I quite like the idea of giving someone who’s just had a baby something for herself, I’d just rather it not be accompanied with a sentiment that sounds like it’s basically analogous to “good dog”. Spa certificates sound like a nice idea, or some other similarly pampering-oriented gift.
I second ceebarks. Diapers, baby wipes, diaper rash cream and baby wash never go to waste and are always appreciated!
I’ve never heard of a “push present,” either.
Ugh, I have. It’s definitely an upper middle class thing, and the whole atmosphere surrounding it is definitely evocative of the “good dog” metaphor that CassandraSays noted.
I’m on board with the “you just pushed a kid out? Here’s your all expenses paid pass for a full day of pampering sans baby to help you feel better” though the moms I know who’ve gotten one would almost universally have preferred someone to do the laundry.
When one of my friends gave birth, I gave her a booklet of coupons for me to come over and watch the kid whenever she needed a nap or a long bath or a block of time otherwise spent not dealing with anything to do with the baby. Because she’s my friend and I love her, I’m also happy to strap the baby on (I kinda love those snuggly harness things) and do dishes, laundry and the like while I’m there. For everything but vacuuming, Norah seems to just settle in and snooze.
Her husband gave her a bracelet that she never gets to wear because she’s afraid the baby will barf on it (in fairness, pretty much every thing in the house has been barfed on recently; they’re still passing through the projectile vomiting phase of babyrearing).

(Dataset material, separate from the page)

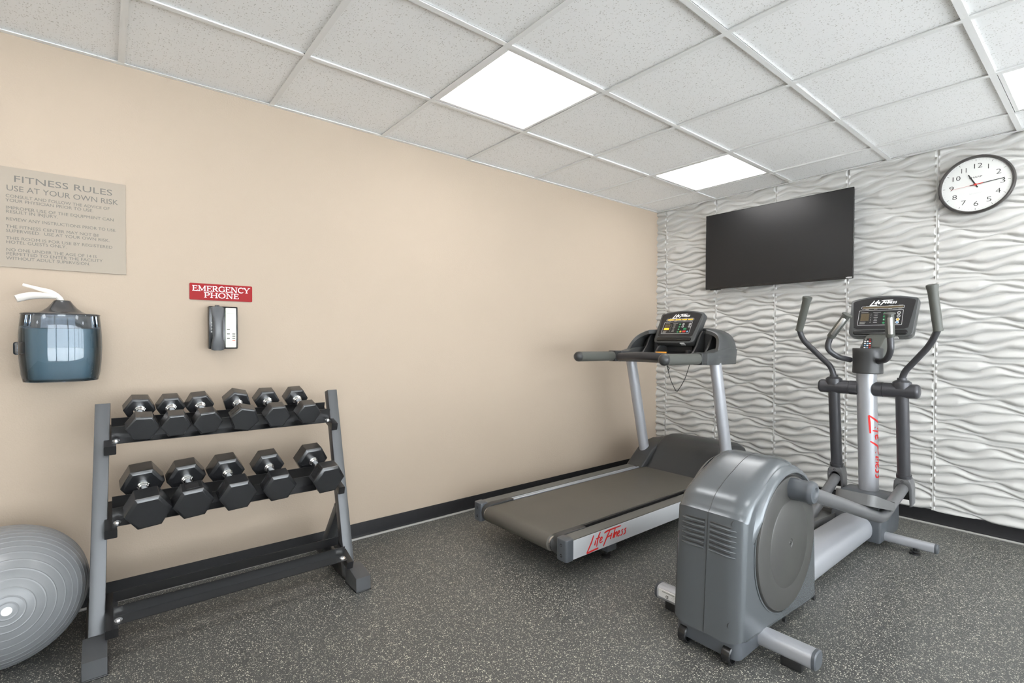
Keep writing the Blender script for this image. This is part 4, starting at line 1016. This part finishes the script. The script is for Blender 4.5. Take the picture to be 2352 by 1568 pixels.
    sv = obj('pivot_sleeve', tube([(-.55, CE+sgn*.085, .876), (-.55, CE+sgn*.236, .876)], .041, 28).merge(lathe(Fr((-.55, CE+sgn*.236, .876), (1, 0, 0), (0, 0, 1), (0, sgn, 0)), [(.041, 0), (.040, .006), (.034, .014), (.02, .018), (0, .018)], 28)), M['armtube'], t, smooth=40)
    obj('sleeve_ring', tube([(-.55, CE+sgn*.040, .876), (-.55, CE+sgn*.083, .876)], .0425, 28), M['armtube'], sv)
    hsq = Fr((-.55, ya, .915), (1, 0, 0), (0, 1, 0), (0, 0, 1))
    obj('handle_socket', lathe(hsq, [(.044, -.028), (.046, -.005), (.044, .010), (.034, .018), (.024, .022), (.022, .034)], 28), M['armtube'], t, smooth=40)
    if sgn > 0: hp_ = [(-.552, ya, .94), (-.558, ya+.012, .995), (-.60, CE+.335, 1.165), (-.612, CE+.352, 1.235)]; gp_ = [(-.612, CE+.352, 1.222), (-.655, CE+.288, 1.435)]
    else: hp_ = [(-.552, ya, .94), (-.558, ya-.012, .985), (-.60, CE-.305, 1.140), (-.625, CE-.340, 1.225)]; gp_ = [(-.622, CE-.340, 1.212), (-.660, CE-.318, 1.462)]
    mh = obj('moving_handle', tube(round_path(hp_, .055, 6), .0165, 20), M['armtube'], t)
    a_, b_ = Vector(gp_[0]), Vector(gp_[1]); pp = [a_.lerp(b_, q) for q in (0, .01, .06, .3, .6, .85, .95, .985, 1)]
    obj('grip', tube(pp, [.0195, .0225, .0215, .0225, .0225, .0235, .0275, .027, .018], 24), M['gripg'], mh)
    # fixed handle with steel pulse plate
    if sgn > 0: fp2 = [(-.60, CE+.070, 1.045), (-.70, CE+.110, 1.065), (-.745, CE+.150, 1.115), (-.742, CE+.128, 1.185)]; g2_ = [(-.742, CE+.130, 1.180), (-.765, CE+.036, 1.312)]
    else: fp2 = [(-.60, CE-.070, 1.040), (-.70, CE-.135, 1.055), (-.745, CE-.165, 1.105), (-.742, CE-.160, 1.185)]; g2_ = [(-.742, CE-.160, 1.180), (-.765, CE-.160, 1.312)]
    fh = obj('fixed_handle', tube(round_path(fp2, .05, 6), .0160, 20), M['armtube'], t)
    a_, b_ = Vector(g2_[0]), Vector(g2_[1])
    gg = obj('grip', tube([a_, a_.lerp(b_, .04), a_.lerp(b_, .93), a_.lerp(b_, .94), a_.lerp(b_, .985), b_], [.0195, .0215, .0205, .027, .027, .022], 22), M['gripg'], fh)
    dv = (b_-a_).normalized(); nf = Vector((-1, -.35, 0)); nf = (nf-dv*nf.dot(dv)).normalized()
    pl = [a_.lerp(b_, q)+nf*.0105 for q in (.12, .15, .5, .82, .85)]
    obj('pulse_plate', tube(pl, [.010, .0135, .0135, .0135, .010], 16, True, .98, up=tuple(nf)), M['steelgrip'], gg)
# frame: main beam, post, post base, stabilisers
ob_ = [(.088*math.copysign(abs(math.cos(a))**.8, math.cos(a)), .094+.072*math.copysign(abs(math.sin(a))**.85, math.sin(a))) for a in [2*PI*k/36 for k in range(36)]]
obj('main_beam', prism(Fr((-1.72, CE, 0), (0, 1, 0), (0, 0, 1), (1, 0, 0)), ob_, 0, 1.03), M['silver'], t, smooth=50)
obj('post', tube([(-.475, CE, .20), (-.555, CE, .99)], .051, 32), M['silver'], t)
pb = [(-.735, .030), (-.735, .150), (-.705, .215), (-.60, .262), (-.44, .262), (-.385, .225), (-.375, .08), (-.40, .030)]
obj('post_base', prism(XZ(), pb, -(CE+.118), -(CE-.128), .016, .016, 3), M['capgrey'], t)
sx = -2.172
def stab(x, y0, y1, r, zc, flat, nm, caps=True):
    s_ = obj('stabilizer', tube([(x, y0, zc), (x, y1, zc)], r, 28, True, flat, up=(0, 0, 1), sq=.7), M['silver'], t)
    for yy, dr in ((y0, 1), (y1, -1)):
        obj('end_cap', tube([(x, yy+dr*.004, zc), (x, yy-dr*.006, zc), (x, yy-dr*.010, zc)], [r*1.03, r*1.03, r*.9], 28, True, flat, up=(0, 0, 1), sq=.7), M['capgrey'], s_)
    return s_
s1 = stab(sx, -2.148, -1.528, .034, .062, .92, 'rear'); s2 = stab(-.650, -2.190, -1.500, .0245, .056, 1.0, 'front')
for x, y, r in ((sx, -2.075, .024), (sx, -1.60, .024)):
    obj('rubber_foot', box(WORLD, x-.022, x+.022, y-.035, y+.035, 0, .036, .004), M['black'], s1)
for y in (-2.10, -1.58):
    obj('leveler', lathe(Fr((-.65, y, 0), (1, 0, 0), (0, 1, 0), (0, 0, 1)), [(.024, 0), (.024, .007), (.008, .009), (.008, .016), (.022, .017), (.022, .021), (.008, .023), (.008, .04)], 20), M['black'], s2)
# certification label on the left rear stabiliser
lf = Fr((sx-.0355, -1.60, .068), (0, -1, 0), (0, 0, 1), (-1, 0, 0))
lb = obj('rating_label', box(lf, -.058, .06, -.016, .016, -.004, .0004), M['whiteplastic'], s1, smooth=0)
obj('lettering', text_geo('CE', .016, lf.at(-.022, -.012, .0005), .0004, 'LEFT', .013, bold=.0004), M['dkink'], lb, smooth=0)
g = Geo()
for k in range(4): g.merge(box(lf, .005+.006*(k % 2), .045, .008-.006*k, .0095-.006*k, .0004, .0007))
g.merge(box(lf, -.04, .02, .007, .012, .0004, .0007))
obj('printed_lines', g, M['greyink'], lb, smooth=0, kind='stuff')
for sgn, yw in ((-1, -1.925), (1, -1.752)):
    wf = Fr((-2.335, yw, .036), (1, 0, 0), (0, 0, 1), (0, -1, 0))
    wh = obj('wheel', lathe(wf, [(.008, -.012), (.030, -.017), (.0355, -.014), (.036, 0), (.0355, .014), (.031, .017), (.026, .015), (.024, .006), (.010, .006)], 32), M['blackgloss'], t, smooth=40)
    obj('axle', lathe(wf, [(.0, -.02), (.007, -.02), (.007, .018), (.005, .022), (.010, .022), (.010, .018), (.007, .026), (0, .027)], 14), M['zinc'], wh)
# cup holder head, neck, console
ch_ = Fr((-.575, CE-.012, 0), (1, 0, 0), (0, 1, 0), (0, 0, 1))
obj('cup_holder', lathe(ch_, [(.050, .968), (.072, .968), (.0765, .972), (.0745, 1.02), (.0760, 1.09), (.0770, 1.112), (.074, 1.116), (.066, 1.114), (.062, 1.10), (.060, 1.03), (0, 1.03)], 48), M['darkgrey'], t, smooth=40)
nk = [(-.545, 1.03), (-.535, 1.125), (-.43, 1.188), (-.375, 1.20), (-.315, 1.205), (-.33, 1.15), (-.40, 1.07), (-.47, 1.03)]
obj('console_neck', prism(XZ(), nk, -(CE-.012+.052), -(CE-.012-.052), .010, .010, 3), M['gripg'], t)
ef = Fr((-.37, -1.852, 1.185), (0, -1, 0), (.09, 0, .225), (-.225, 0, .09))
console(ef, t, False)
# maker's mark running down the post, on the camera's right-hand side of the tube
po = Vector((-.512, CE, .56)); pa = Vector((.08, 0, -.79)).normalized()
side = Vector((-.17, -.985, 0)); side = (side-pa*side.dot(pa)).normalized()
gl = brush_logo(WORLD, .40, .0, .95)
vs = []
ctr = Vector((-.528, CE, .725)); cr = side.cross(pa)
for (a, b, c) in gl.v:
    th_ = (b-.02)/.0515; d = side*math.cos(th_)+(-cr)*math.sin(th_)*-1
    vs.append(ctr+pa*a+d*(.0512+(.0008 if c > 1e-5 else 0)))
obj('lettering', Geo().add(vs, gl.f), M['logored'], t, smooth=0)

# remote control standing in the cup holder
rf = Fr((-.600, CE-.012, 1.034), (0, -1, 0), (.20, 0, .98), (-.98, 0, .20))
t = thing('remote_control', (-.600, CE-.012, 1.034), 'black remote control standing in the elliptical trainer cup holder', 'remote')
obj('remote_body', prism(rf, rrect(-.0215, .0215, 0, .142, .006, 3), -.009, .009, .003, .003, 2), M['black'], t)
for k in range(4):
    for q in range(3):
        m = [['white', 'white', 'redbtn'], ['white', 'bluebtn', 'white'], ['bluebtn', 'white', 'redbtn'], ['white', 'bluebtn', 'redbtn']][k][q]
        b = obj('button', box(rf, -.0165+.0125*q, -.0075+.0125*q, .120-.0125*k, .1265-.0125*k, .0088, .0108, .0008, 1), M[m], t)
obj('button', box(rf, -.014, -.005, .134, .138, .0088, .0102), M['greyink'], t); obj('button', box(rf, .008, .014, .134, .138, .0088, .0102), M['redbtn'], t)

I don’t know anyone who’s had a baby recently, but it occurs to me that offering to cook for a new parent might be helpful. I’ve done that in the past for a friend who had a very energetic kid who loved to get underfoot while she was in the kitchen – made a big pot of stew and filled up the freezer.
I always thought the connotations of “push present” were more spoiled upper-middle-class women who demand gifts as a way for friends and family to prove their loyalty.
@ceebarks
I agree, give new parents a baby store gift card or GTFO. They really don’t need a stuff animal. (I don’t have kids myself.)
Stuffed animal. I type not good.
Like this.
Or especially this.
In-home gift? Acknowledgement gathering? I feel like I’m peering into an alternate dimension.
Ah, the BMW. Truly the present that says ‘I care for and value your offspring.’
She’s across the country, so I don’t think I can send her stew.
She is actually getting a new (used) car, though, because her old car could only handle one kid. Her husband’s car can take them both, but they both need to be able to do school/childcare pickups. I got her daughter a very soft blanket (kid-sized, not baby-sized) when she was born, and they still use it so I might do the same for the boy.